God's diamonds are scattered far and wide
Carol Shirk Knapp Contributing Writer | Hagadone News Network | UPDATED 6 years, 11 months AGO
Everything in this story really happened. It wasn’t this time of year which is exactly why it’s a good story for January. At least if you have a hard time embracing this deep winter month like I do. I think bears have the right idea — hole up and avoid it altogether.
It was a sunny spring morning in Spokane. The dew in the grass sparkled like diamonds. My just-turned-six daughter and I stepped outside to take in the beauty.
“Those are God’s diamonds,” I told her.
She plucked a drop of moisture from a green blade and held it to the sun. Together we admired its shimmer.
A few weeks later our family was on our way to Alaska. Not to vacation — to live. Something I wasn’t all that excited about. It poured rain when we arrived. A soggy, dreary unwelcoming welcome wagon. I had this litany going in my mind, “This place is saying ‘go home, go home.’”
About the third day in our nothing fancy, new-to-us mobile home in the woods — having rented out our house in a friendly Spokane neighborhood — the sun finally appeared. I happened to be looking out the back window into the woods.
Actually, I was doing more than that. I was pleading with God, “You’ve got to help me. I can’t do this.”

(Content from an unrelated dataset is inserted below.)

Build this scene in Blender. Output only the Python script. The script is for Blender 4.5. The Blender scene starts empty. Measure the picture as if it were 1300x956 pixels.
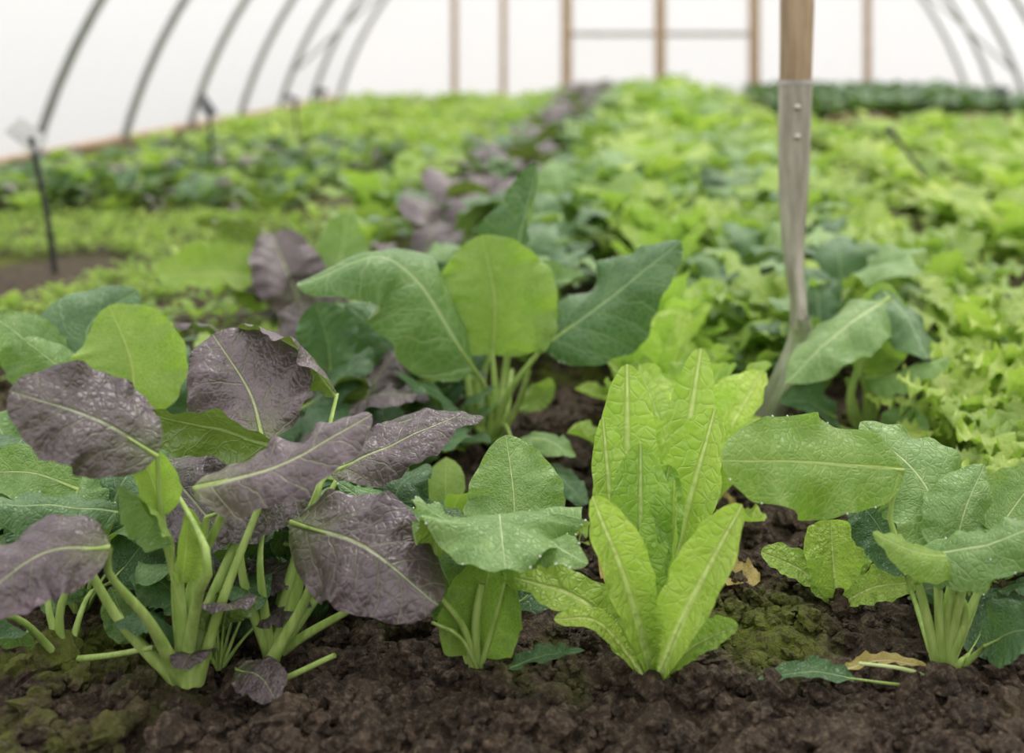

My eye fell on a fat raindrop plopped on a leaf — a leftover from the storm. I wouldn’t have noticed it except the angle of the sun hit it so that the droplet danced like a diamond. Immediately I recalled the dew in the grass back in Spokane. God’s diamonds.
I heard in my spirit a simple statement, “I have diamonds for you here, too.”
I believed that word. Everything big about Alaska. Everything far away and lonely. Everything that seemed impossible just disappeared. I reached to God and said, “Okay.”
Alaska ultimately held fourteen years’ worth of diamonds. A veritable gem mine.
And I learned when something seems too big — too much — sometimes it just takes the smallest thing, in God’s hands, to convince me otherwise.